Picking up reading and Writing at A-V Chinese Book 2

I have almost finished Audio-Visual Chinese Book 1 but I have only been studying speaking and reading with bopomofo and pinyin. I suspect that if I join a group class for Book 2 at one of the schools in Taipei that also do reading and writing of Chinese characters (I’m interested in CLD) I will be totally lost, unless of course the reading and writing is not fully taught and practiced and just brushed upon. Are people really learning a chapter a week and able to write and read all of the characters for all of the new vocabulary for each chapter? I’m just asking because it seems like this would be quite a difficult task. I’ve not yet tried reading or writing so I just don’t know.
So it would be great if somebody with experience with these courses could tell me how large and demanding the reading and writing components of these speaking-listening-reading-writing courses are. When I asked one of the schools they just suggested that I take a private class.

Thanks,
PJ

What? You didn’t use your writing workbook with Book 1! If you use the workbook with book 1 you should already have a grasp of reading and writing basic characters and sentences. Buy the workbook and use it at home and you’ll have caught up when you’ve completed it. Also buy one of those school exercise books with the small squares as there is not enough space in the workbook for writing practice.

Another possiblily for reading is watch movies you’ve seen lots of times before and turn the sound right dowm on your TV and you’ll find the Chinese sub-titles will become sometimes readable.

The book1 flashcards might help you:
[Learning Chinese Flashcards (PAV Book 1:Ready-to-Print)

Back to the OP’s question – in my experience with students in AVC Book 1, they manage to “learn” the characters for the tests, but they really can’t write them freely, and very often forget them a week later. The pace is just too fast and there’s little real instruction to help the students make the written forms stick (not to mention a dearth of level-appropriate reading that would repeat those written forms in interesting reading passages – that would really help.)

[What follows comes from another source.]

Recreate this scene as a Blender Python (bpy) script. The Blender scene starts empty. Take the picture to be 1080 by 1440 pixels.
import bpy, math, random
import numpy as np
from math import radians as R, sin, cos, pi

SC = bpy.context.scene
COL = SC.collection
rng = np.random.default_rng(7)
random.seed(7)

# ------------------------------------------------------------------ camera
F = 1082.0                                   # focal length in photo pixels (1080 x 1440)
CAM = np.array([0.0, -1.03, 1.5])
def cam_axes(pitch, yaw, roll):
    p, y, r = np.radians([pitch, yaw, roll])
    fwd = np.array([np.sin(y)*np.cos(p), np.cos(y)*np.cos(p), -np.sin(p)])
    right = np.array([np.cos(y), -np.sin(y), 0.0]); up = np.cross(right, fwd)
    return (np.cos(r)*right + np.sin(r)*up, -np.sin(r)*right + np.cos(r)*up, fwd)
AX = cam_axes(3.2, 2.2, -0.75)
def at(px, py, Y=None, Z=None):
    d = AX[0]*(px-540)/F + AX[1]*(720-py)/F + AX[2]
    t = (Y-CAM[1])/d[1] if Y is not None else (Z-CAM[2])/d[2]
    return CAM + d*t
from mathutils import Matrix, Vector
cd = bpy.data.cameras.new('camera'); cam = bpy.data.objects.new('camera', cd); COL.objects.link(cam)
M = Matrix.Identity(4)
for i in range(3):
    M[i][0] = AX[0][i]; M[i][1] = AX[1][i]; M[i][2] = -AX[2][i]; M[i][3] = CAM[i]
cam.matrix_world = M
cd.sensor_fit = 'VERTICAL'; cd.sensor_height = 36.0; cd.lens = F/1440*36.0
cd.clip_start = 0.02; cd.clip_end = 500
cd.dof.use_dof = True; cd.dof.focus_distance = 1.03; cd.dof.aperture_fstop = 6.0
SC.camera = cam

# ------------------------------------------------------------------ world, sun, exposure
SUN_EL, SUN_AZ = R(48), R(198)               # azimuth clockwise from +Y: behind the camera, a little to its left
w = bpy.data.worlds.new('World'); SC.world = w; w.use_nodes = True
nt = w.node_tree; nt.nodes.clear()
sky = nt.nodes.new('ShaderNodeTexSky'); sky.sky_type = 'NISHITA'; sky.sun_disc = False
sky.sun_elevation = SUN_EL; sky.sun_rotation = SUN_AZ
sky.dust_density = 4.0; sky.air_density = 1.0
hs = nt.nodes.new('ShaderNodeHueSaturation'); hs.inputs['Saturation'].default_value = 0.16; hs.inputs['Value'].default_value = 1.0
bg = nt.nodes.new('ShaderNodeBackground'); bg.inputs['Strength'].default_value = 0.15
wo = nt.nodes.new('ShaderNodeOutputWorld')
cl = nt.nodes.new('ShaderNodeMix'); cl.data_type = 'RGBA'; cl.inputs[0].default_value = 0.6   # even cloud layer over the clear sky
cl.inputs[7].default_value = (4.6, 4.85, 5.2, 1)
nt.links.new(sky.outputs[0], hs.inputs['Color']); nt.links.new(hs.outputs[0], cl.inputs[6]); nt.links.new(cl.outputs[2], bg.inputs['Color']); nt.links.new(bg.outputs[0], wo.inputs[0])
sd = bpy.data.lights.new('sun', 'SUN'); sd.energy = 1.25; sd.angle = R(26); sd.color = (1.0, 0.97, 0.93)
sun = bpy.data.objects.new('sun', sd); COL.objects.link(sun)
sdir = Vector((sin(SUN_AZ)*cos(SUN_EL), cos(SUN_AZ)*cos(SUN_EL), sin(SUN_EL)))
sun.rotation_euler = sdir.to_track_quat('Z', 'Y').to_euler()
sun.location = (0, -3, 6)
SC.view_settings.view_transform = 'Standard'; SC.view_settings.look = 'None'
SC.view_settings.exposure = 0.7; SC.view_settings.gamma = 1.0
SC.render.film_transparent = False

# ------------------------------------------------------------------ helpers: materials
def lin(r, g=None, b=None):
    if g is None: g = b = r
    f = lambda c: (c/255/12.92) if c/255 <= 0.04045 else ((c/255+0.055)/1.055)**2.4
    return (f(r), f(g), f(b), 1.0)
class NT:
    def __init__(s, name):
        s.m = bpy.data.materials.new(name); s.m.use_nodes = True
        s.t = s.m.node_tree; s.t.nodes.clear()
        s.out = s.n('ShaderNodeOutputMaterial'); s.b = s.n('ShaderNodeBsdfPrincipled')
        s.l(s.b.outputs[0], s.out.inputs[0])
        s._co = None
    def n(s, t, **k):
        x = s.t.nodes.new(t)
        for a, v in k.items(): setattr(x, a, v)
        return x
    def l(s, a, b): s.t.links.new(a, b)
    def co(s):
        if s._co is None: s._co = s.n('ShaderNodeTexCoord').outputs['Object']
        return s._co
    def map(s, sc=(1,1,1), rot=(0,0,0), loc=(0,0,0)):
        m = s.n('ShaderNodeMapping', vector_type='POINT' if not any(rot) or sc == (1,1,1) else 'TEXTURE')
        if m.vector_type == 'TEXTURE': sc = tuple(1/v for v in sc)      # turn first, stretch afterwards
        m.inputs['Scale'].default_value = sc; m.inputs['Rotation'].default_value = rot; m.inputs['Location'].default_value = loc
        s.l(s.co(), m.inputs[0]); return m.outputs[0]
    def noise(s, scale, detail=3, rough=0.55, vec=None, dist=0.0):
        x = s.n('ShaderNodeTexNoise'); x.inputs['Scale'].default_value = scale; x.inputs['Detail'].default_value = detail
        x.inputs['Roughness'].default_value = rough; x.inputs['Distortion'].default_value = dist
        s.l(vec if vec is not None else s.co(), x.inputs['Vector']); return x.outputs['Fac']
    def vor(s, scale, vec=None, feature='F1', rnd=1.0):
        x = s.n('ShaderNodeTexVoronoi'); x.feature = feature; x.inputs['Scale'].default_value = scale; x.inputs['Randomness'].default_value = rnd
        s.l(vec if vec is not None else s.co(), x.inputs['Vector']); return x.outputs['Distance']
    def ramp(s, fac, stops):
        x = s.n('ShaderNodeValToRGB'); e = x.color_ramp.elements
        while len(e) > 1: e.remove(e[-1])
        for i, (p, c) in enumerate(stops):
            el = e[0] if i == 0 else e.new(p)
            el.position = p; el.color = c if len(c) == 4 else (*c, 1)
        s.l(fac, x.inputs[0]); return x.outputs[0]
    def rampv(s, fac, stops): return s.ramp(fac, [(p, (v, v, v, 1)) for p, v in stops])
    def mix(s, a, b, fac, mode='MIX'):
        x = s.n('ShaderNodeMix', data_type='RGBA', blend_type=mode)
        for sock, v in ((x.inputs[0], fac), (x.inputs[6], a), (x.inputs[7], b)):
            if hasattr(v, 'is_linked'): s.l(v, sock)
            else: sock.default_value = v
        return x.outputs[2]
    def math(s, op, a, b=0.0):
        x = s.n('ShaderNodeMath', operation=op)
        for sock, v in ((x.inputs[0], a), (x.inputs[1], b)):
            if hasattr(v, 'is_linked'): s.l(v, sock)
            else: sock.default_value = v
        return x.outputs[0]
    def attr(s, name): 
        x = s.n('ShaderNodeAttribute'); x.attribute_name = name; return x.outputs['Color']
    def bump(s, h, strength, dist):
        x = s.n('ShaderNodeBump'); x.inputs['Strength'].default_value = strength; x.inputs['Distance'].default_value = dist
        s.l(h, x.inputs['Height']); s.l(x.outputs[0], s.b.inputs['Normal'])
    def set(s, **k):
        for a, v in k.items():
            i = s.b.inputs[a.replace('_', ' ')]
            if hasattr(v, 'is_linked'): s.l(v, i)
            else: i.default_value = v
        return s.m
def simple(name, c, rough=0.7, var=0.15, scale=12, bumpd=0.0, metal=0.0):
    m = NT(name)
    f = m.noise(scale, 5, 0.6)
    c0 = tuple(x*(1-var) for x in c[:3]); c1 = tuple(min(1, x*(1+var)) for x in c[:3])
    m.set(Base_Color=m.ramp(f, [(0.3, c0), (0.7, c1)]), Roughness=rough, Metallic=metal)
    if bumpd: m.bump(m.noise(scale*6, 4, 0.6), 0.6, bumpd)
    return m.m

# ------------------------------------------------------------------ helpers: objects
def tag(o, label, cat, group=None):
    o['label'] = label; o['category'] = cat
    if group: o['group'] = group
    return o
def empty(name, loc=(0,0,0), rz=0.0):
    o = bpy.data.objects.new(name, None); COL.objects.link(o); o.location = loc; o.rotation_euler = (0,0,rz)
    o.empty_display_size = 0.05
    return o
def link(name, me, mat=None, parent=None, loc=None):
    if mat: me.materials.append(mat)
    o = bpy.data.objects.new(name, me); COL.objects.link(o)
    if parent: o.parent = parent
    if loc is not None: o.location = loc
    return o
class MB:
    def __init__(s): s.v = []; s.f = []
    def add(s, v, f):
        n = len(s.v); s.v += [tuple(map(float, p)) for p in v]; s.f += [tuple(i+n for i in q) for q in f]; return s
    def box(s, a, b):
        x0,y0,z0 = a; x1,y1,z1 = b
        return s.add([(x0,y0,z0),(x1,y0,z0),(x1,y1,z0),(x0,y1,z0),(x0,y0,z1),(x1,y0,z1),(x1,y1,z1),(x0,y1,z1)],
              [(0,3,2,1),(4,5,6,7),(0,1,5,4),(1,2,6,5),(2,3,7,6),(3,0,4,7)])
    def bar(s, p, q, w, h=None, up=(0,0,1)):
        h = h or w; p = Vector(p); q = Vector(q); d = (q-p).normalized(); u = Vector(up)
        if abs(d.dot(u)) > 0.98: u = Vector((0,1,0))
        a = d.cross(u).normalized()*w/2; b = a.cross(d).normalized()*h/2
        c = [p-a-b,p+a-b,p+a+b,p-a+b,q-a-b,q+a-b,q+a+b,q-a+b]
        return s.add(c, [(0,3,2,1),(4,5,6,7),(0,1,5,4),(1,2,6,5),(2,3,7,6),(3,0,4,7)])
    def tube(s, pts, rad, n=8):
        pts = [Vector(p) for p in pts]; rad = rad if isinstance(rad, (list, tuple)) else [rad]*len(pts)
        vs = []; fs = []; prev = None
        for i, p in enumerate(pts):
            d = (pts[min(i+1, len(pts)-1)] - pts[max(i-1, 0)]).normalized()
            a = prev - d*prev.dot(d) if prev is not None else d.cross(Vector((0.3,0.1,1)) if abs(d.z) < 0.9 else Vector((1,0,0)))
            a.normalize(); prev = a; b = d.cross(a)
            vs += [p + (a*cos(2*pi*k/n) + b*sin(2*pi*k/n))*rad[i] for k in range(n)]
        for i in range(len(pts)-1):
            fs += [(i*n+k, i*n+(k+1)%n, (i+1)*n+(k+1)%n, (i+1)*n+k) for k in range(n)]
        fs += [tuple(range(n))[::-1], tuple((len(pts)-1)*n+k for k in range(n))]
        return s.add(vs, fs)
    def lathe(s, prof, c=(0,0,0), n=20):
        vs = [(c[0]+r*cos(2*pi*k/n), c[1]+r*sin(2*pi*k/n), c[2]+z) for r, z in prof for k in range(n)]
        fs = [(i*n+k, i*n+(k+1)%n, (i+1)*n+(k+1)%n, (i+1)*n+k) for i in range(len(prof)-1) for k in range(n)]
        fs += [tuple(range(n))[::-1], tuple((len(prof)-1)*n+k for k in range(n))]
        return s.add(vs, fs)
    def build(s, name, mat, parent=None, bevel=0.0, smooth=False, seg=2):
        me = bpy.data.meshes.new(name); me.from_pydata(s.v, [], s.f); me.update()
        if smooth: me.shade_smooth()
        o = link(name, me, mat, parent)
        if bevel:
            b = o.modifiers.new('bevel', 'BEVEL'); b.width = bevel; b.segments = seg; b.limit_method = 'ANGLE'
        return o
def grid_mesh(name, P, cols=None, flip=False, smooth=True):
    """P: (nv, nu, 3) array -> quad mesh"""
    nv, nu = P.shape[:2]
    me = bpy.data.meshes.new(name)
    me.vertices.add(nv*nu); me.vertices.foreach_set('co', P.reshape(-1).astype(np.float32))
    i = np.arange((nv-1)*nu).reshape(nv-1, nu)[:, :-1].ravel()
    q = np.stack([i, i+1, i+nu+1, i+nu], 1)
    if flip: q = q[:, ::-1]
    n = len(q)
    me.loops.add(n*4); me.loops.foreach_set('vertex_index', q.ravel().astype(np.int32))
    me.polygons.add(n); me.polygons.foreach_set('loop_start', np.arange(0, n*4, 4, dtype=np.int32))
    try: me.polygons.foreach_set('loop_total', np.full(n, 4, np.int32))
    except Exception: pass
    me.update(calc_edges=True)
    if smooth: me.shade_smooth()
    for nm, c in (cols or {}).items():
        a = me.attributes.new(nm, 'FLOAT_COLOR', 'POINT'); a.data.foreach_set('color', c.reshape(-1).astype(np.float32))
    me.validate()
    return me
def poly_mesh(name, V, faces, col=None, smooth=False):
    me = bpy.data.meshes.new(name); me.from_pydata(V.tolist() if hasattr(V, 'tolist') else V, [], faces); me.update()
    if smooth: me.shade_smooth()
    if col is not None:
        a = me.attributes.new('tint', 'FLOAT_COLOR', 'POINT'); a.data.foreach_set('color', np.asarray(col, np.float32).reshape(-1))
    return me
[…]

Now, it may be that the students I’ve met are not brain trusts, and others do better. I’m sure motivation, free time, native language (many of the ones I knew were Hispanic with little English, and that puts them at a real disadvantage in Taiwan) and other factors are also involved.

You would be at a considerable disadvantage, though, just from the sheer number of characters you’d have to “catch up” on. It would make life even worse than with the current insane amount of vocabulary per lesson (insane compared to the number of repetitions found in the lessons).